‘The Danish song is a young blond girl’, wrote the Danish poet Kai Hoffman in 1924, and two years later his famous compatriot, the composer Carl Nielsen, composed a piece of music to accompany the poem. A classic Danish song was born. For generations, it has been a cherished part of Danish ‘folk’ culture.
But last year a female lecturer at the Copenhagen Business school sounded the alarm. When the song was sung during an internal meeting, she felt, as a non-ethnic Dane, that the lyrics excluded her, a non-blond girl. She duly complained to the director of CBS, who promptly agreed and promised an end to the singing of the offensive song. That should have concluded the matter. Many places it would have. Social justice would have prevailed and a cherished tradition would have been broken with. These days such episode raise few eyebrows at American or British universities, who are used to bending over backwards to accommodate the constantly offended amongst their faculty and students.
However, in Denmark something curious happened. The lecturer and the director found themselves in an apparent minority of two, pitched against seemingly universal condemnation and ridicule. Prime Minister Lars Loekke Rasmussen felt the need to speak out in defence of the song, as did Justice Minister Soren Pape Poulsen, who suggested that we would soon have to describe the Danish song as a ‘young, average, older, blond, dark, LGBTIQUHZ person’. People at the heart of power, answerable to the electorate, making light-hearted fun of the grievance of a member of a minority.
The incident marks a new frontier in the culture war that has been raging on these shores for several years.
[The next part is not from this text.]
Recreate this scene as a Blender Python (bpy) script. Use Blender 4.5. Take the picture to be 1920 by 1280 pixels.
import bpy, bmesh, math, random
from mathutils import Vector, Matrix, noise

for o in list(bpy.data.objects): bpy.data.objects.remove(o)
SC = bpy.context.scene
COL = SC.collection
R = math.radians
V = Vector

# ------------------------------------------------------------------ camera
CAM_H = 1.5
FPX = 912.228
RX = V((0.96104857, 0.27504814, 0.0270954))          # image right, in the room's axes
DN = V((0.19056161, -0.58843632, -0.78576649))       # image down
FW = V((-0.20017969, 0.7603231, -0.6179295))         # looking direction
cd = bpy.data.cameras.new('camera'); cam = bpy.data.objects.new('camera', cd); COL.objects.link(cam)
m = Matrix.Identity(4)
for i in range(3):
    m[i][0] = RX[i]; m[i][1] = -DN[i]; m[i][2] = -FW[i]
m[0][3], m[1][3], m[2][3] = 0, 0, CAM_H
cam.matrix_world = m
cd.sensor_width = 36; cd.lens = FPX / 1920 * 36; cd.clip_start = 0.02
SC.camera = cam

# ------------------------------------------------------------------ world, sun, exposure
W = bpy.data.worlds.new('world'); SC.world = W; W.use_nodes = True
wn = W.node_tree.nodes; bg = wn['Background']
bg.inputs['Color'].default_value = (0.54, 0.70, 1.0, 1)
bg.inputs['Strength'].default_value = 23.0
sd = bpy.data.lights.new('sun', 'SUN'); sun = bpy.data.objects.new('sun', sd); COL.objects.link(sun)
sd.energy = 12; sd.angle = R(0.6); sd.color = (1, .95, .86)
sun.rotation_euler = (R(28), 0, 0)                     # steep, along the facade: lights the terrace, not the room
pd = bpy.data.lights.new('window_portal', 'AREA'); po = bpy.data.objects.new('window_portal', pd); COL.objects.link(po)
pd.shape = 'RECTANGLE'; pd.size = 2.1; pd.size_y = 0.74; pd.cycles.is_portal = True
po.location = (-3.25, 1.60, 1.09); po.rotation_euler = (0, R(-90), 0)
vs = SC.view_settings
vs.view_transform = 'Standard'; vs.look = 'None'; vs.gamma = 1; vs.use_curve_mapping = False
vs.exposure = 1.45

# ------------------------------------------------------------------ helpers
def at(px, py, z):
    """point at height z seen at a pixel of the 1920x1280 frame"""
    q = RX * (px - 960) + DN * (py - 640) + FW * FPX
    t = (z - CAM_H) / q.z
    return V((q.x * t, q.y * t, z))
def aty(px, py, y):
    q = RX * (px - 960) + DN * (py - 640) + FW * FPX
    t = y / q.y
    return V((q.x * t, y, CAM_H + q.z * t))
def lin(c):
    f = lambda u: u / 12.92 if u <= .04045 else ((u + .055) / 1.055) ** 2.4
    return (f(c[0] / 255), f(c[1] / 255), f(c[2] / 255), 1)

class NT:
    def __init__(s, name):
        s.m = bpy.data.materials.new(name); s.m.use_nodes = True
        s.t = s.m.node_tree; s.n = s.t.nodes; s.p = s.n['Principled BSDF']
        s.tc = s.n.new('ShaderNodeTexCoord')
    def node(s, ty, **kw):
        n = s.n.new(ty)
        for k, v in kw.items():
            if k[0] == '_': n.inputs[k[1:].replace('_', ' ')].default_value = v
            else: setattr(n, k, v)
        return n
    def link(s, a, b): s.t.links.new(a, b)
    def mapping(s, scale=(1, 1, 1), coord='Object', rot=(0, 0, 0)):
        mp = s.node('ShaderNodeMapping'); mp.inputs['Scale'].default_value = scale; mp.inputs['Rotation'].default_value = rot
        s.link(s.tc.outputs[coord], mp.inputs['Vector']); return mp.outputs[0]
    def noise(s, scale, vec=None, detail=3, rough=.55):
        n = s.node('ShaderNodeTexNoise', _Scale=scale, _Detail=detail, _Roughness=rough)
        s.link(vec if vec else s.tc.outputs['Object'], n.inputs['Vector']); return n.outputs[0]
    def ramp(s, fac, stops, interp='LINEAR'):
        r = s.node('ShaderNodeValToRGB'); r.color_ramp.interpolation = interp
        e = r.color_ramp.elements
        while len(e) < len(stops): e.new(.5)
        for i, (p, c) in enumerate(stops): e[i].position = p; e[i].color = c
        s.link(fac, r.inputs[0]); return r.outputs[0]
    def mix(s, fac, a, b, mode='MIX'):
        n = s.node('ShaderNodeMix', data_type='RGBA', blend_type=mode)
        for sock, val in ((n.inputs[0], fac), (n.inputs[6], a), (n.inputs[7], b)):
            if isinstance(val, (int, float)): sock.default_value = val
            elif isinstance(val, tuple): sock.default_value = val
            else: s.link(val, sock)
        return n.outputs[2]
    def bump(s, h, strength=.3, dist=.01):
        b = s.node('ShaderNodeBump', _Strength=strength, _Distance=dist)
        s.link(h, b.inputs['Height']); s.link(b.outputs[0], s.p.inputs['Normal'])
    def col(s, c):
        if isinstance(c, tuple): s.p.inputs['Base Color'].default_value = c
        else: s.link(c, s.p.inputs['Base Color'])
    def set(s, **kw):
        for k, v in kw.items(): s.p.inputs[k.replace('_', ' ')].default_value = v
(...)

The regressive social justice agenda which has spread via university campuses from the US to Britain is making its slimy way across to the European continent, where concepts like safe spaces, micro aggressions and hate incidents have so far not been part of the daily conversation. Danes should be wary. Denmark has a history of a common sense approach to political correctness and a tolerance for edgy humour. Like England, where the same was true but where that fight has largely been lost, the Danes have a lot to lose. But this particular event may actually benefit Denmark. When the lecturer played her victim card she happened to do it in a particularly ludicrous and unfounded way. Not only that; she also targeted a cherished part of Danish culture. It backfired. The still social justice unconscious Danish public and their political representatives were caught off guard, surprised at the notion that such innocuous century old lyrics could offend anyone – and they reacted how you a few years ago would have expected people to react: they laughed. The hope is that this will help set a rational tone of debate when the SJWs gain their inevitable foothold on Danish shores and remind politicians that a noisy minority does not necessarily reflect the mood of a nation. Maybe the social justice warriors have already overplayed their hand and exposed themselves to the Danish public for the cultural fascists they really are.
For now at least, the Danes are not running scared. For now, common sense prevails. For now, the Danish song is still a young blond girl. Long may it continue.